Compared to Augustus, which also took liberties with historical events and was sluggish, Nero is not just a bore it's an insult. For instance Nero and his mother have been exiled from Rome for a decade. The writers and director thought this important enough to waste screen time on yet, incredibly, do nothing with it. The few characters we are introduced to during this time have virtually nothing to do with the main story of Nero. Rather they are part of the superfluous Paul of Tarsus subplot. It's all very disjointed.

Nero's main problem is a lack of focus. The writer's tried to squeeze too many subplots into the mix. The Paul of Tarsus subplot was unnecessary, the Claudius arc was 45 minutes too long, and Caligula did not need to be in this movie at all. This was, after all, supposed to be the story of Nero. Alas he is but a character lost in a sea of characters.

R2 DVD covers.


There is a R2 German 2-disc special edition released as "Imperium - The Rise and Fall of the Roman Empire Part 1, Nero" which runs 177 minutes, a R2 Dutch release running 185 minutes, an Italian DVD running 180 minutes, and even a Russian release running either 181 or 184 minutes. In short this appears to be available, officially or otherwise, on DVD just about everywhere. But is it worth having?

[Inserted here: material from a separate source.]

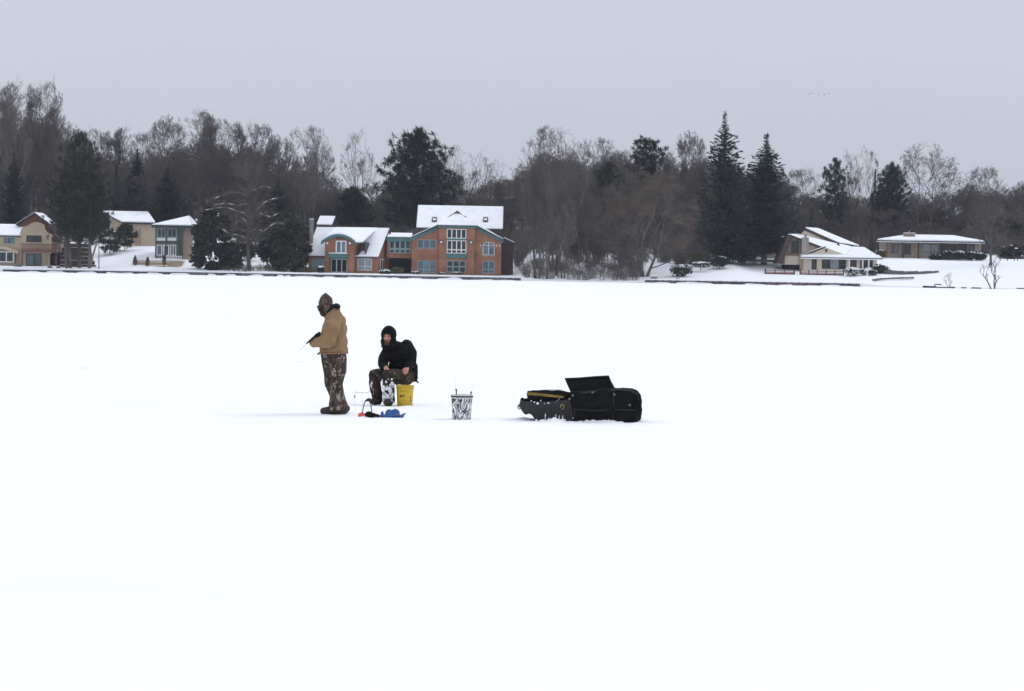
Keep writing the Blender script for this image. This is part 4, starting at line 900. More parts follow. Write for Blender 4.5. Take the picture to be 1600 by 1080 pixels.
def gen_bare(seed, H=20, RAD=6, frac=.3, n=(11, 6, 6, 5, 3), up=.12, wob=.16, stems=1, twig=.016, trunk_r=.3, ang=(58, 18), droop=0, spread0=.2, density=1.0):
    r = random.Random(seed); T = Soup(); C = Soup(); zc = H * (frac * .6 + (1 - frac * .6) / 2); hz = H - zc
    def env(p, d):          # distance to the crown's egg-shaped outline
        A = (d[0] ** 2 + d[1] ** 2) / RAD ** 2 + d[2] ** 2 / hz ** 2; B = (p[0] * d[0] + p[1] * d[1]) / RAD ** 2 + (p[2] - zc) * d[2] / hz ** 2
        Cc = (p[0] ** 2 + p[1] ** 2) / RAD ** 2 + (p[2] - zc) ** 2 / hz ** 2 - 1; D = B * B - A * Cc
        return (-B + math.sqrt(D)) / A if D > 0 else 1.0
    def turn(d, a):
        t = r.uniform(0, 6.2832); u = vnorm(vcross(d, (0, 0, 1) if abs(d[2]) < .9 else (1, 0, 0))); w_ = vcross(d, u)
        s_ = math.sin(a); return vnorm(vadd(vmul(d, math.cos(a)), vadd(vmul(u, s_ * math.cos(t)), vmul(w_, s_ * math.sin(t)))))
    def path(p, d, Ln, k, lvl):
        pts = [p]
        for i in range(k):
            d = vnorm((d[0] + r.gauss(0, wob), d[1] + r.gauss(0, wob), d[2] + r.gauss(0, wob) + up - droop * lvl * .1)); p = vadd(p, vmul(d, Ln / k)); pts.append(p)
        return pts
    def branch(p, d, Ln, rad, lvl):
        if lvl == 5 or Ln < .25:
            q = vadd(p, vmul(vnorm((d[0], d[1], d[2] + up - droop)), Ln)); C.spike(p, q, max(rad, twig)); return
        k = (0, 6, 4, 3, 2)[lvl]; pts = path(p, d, Ln, k, lvl); tip = max(rad * .3, twig * .8)
        rr = [rad + (tip - rad) * i / k for i in range(k + 1)]; C.stick(pts, rr, 5 if lvl == 1 else 3)
        nc = max(2, int(n[lvl] * density * r.uniform(.75, 1.25)))
        for c in range(nc):
            t = r.uniform(.18, 1.0) if lvl > 1 else r.uniform(.25, 1.0); x = t * k; i = min(int(x), k - 1); f = x - i
            a, b_ = pts[i], pts[i + 1]; q = (a[0] + (b_[0] - a[0]) * f, a[1] + (b_[1] - a[1]) * f, a[2] + (b_[2] - a[2]) * f)
            dd = turn(vnorm((b_[0] - a[0], b_[1] - a[1], b_[2] - a[2])), R(r.uniform(22, 58)))
            ln = Ln * r.uniform(.42, .72) * (1.12 - .45 * t); ev = env(q, dd) * r.uniform(.85, 1.3)
            if ev < .5 and r.random() < .6: continue
            branch(q, dd, max(min(ln, ev), .35), max(rr[i] * .62, twig), lvl + 1)
    for s_ in range(stems):
        a0 = 6.28 * s_ / stems + r.uniform(-.4, .4); tilt = spread0 if stems > 1 else 0.03
        d = vnorm((math.cos(a0) * tilt, math.sin(a0) * tilt, 1)); p = (math.cos(a0) * .3 * (stems > 1), math.sin(a0) * .3 * (stems > 1), -.4)
        k = 9; hgt = H * r.uniform(.68, .8); pts = [p]; dd = d
        for i in range(k):
            w_ = .05 if i < 3 else .13
            dd = vnorm((dd[0] + r.gauss(0, w_), dd[1] + r.gauss(0, w_), dd[2] + .05)); p = vadd(p, vmul(dd, hgt / k)); pts.append(p)
        tr = trunk_r * (1 if stems == 1 else .75); rr = [tr * (1.35 if i == 0 else 1) * (1 - .85 * i / k) for i in range(k + 1)]; T.stick(pts, rr, 7)
        nl = int(n[0] / stems ** .5)
        for c in range(nl):
            t = frac * .75 + (1 - frac * .75) * (c + r.random()) / nl; x = min(t * k, k - .01); i = int(x); f = x - i
            a, b_ = pts[i], pts[i + 1]; q = (a[0] + (b_[0] - a[0]) * f, a[1] + (b_[1] - a[1]) * f, a[2] + (b_[2] - a[2]) * f)
            an = R(ang[0] + (ang[1] - ang[0]) * t + r.uniform(-10, 10)); z_ = c * 2.4 + r.uniform(-.6, .6) + a0
            dd = vnorm((math.sin(an) * math.cos(z_), math.sin(an) * math.sin(z_), math.cos(an)))
            branch(q, dd, env(q, dd) * r.uniform(.75, 1.0), max(rr[i] * .5, .05), 1)
    return T, C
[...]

Nero is Guilty! Guilty of being a dull historical costume drama that ignores the facts of history. Guilty of being ineptly scripted and clumsily directed. Guilty of being an unfocused mess. Whether a movie or a mini-series Nero is a tiresome, plodding, unhistorical non-epic that, despite the title, really can't decide what it's about. The movie has two false starts, the first involving Caligula, the second Claudius, and never manages to recover any sense of direction or momentum. There are too many subplots and none of them executed very effectively. In closing this movie may not be total garbage but if you are looking for historical accuracy there's none here. The movie lacks focus and spends too much time cramming in poorly developed characters whose inclusion fragments a barely coherent plot. Recommended only for the morbidly curious.